Os corredores usam um cinto no quadril ou na região lombar, na categoria de atletas de elite, e são puxados por seus cães para alcançar tempos que eles nunca haviam conseguido sem o auxílio do poder canino.
Mas, se meu primeiro evento serve de exemplo, você poderá descobrir que pode levar duas vezes mais tempo para percorrer uma certa distância graças ao andarilho que resolveu vagar por aí para fuçar no mato.
É aí que entra um pouco de treino. “O canicross vai além da corrida apenas”, afirma Jenny. “É preciso desenvolver a concentração e as habilidades do cachorro e aprender a trabalhar como uma equipe”.
Por isso, as aulas de canicross possibilitam que o cão e seu dono desenvolvam essas habilidades e ganhem condicionamento físico.

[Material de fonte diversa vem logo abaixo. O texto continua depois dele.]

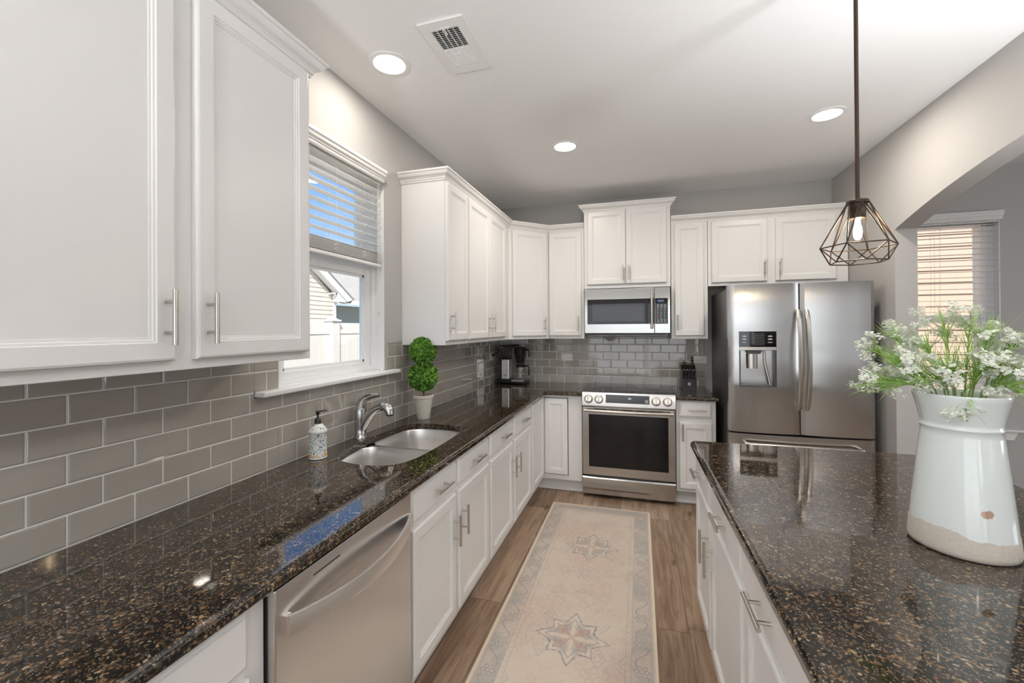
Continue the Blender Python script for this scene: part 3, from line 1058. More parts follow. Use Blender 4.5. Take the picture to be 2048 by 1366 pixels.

Nas aulas de Jenny, os cães têm que lidar com o “caminho das tentações”, cheio de distrações como brinquedos, bolas e carrinhos de passeio, para aprender a focar.
“Como as competições de canicross costumam ser em parques ou florestas, é possível que haja muitas distrações, desde ciclistas e patos até rosquinhas mordidas”, explica ela.
Além disso, você treina ultrapassar outros cães – e ser ultrapassado por eles. Muda o ritmo e usa comandos de direcionamento. Você nem imagina o quanto estou orgulhoso porque, hoje, Morris sabe diferenciar esquerda e direta.
Benefícios de correr com cachorro
Jenny começou a correr com seu labrador ainda pequeno, Tilly, há dez anos, e passou a praticar canicross um ano mais tarde. “A corrida me possibilitou fazer uma pausa do trabalho e da vida doméstica agitados e nos fez fazer exercício”, afirma ela.
Desde então, com seus dois kelpies, Gilby e Zula, ela está entre os 20 primeiros no campeonato de canicross europeu, ganhou várias competições locais. Além disso, é detentora do recorde de parkrun local.
“Meu melhor tempo pessoal em canicross de 5 km é cerca de três minutos mais rápido do que quando corro sozinha”, afirma ela.
Embora não seja possível melhorar drasticamente seu desempenho em todas as competições com um amigo canino, os benefícios da corrida com cão refletem no treino regular.
“Você vai correr mais rapidamente do que já fez em toda sua vida. O que significa que precisará focar em sua postura”, afirma Jenny. “E você vai fortalecer o core, para manter uma boa postura enquanto é puxado para frente.”
Depois de alguns erros e quase acidentes, eu também posso afirmar que um curso rápido com cachorros para aprender a parar, saltar ou mudar de direção repentinamente é ótimo para agilidade, velocidade de reação e agilidade de movimentação dos pés em terrenos mistos.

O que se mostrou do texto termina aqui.